The mid 90's Yankee teams were hungry, gritty, had heart, and trusted each other. the current Yankees lack all of those attributes. That's what it all boils down too. It's not the stats, its not the lineup, its the attitude of the players and coaches. If you want to see a baseball team that has young, hungry, gritty, hear filled players who believe in each other and trust one another to pick each other up when things don't go their way... you need to go to Queens.
Actually, yeah, guys like ARod do prevent the Yankees from purchasing high-quality starters. As much as the Yankees spend, it's not like they are playing with the US Treasury to pay out salaries. They're losing money. They have a lot to spend, but not enough to justify all those bats, and top-notch pitching. As for why I discount stats, it's not because stats are garbage. It's about timely hits. I don't care if a guy goes 1-4 in a playoff game, if that one hit is a 2-run double that ties the game in the 8th. We won post-season games over the past decade with timely hits. Scott Broscius. Bernie Williams. Ruben Sierra. Jimmy Leyritz. And who can forget Aaron Boone? That is what wins titles. All that statistical crap is fine for you to talk about in terms of a guy's overall ability.
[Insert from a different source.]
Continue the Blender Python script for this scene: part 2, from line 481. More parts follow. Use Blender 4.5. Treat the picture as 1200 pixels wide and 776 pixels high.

However, as ARod has so graciously pointed out this year, stats don't mean squat.
Joe announced that he and George talked, and they mutually decided he will be returning in 2007. MisterMoss broke the news a little while ago.
Steinbrenner fired himself, but then spoke with folks in Tampa and decided to re-hire himself as owner....
You don't see the difference in the regular season and a short series where managers use their full bullpen to match up on hitters in every game? A team goes into a one week slump during the regular season and then they go out and face 4 or 5 crappy teams in a row with no pitching and get healthy. How many pitchers did Willy use in game 5 against the Dodgers? How many would he have used in game 123 of the regular season?
That's a very good way of putting it. Nice job winston. Can I hire you to translate what I write from now on?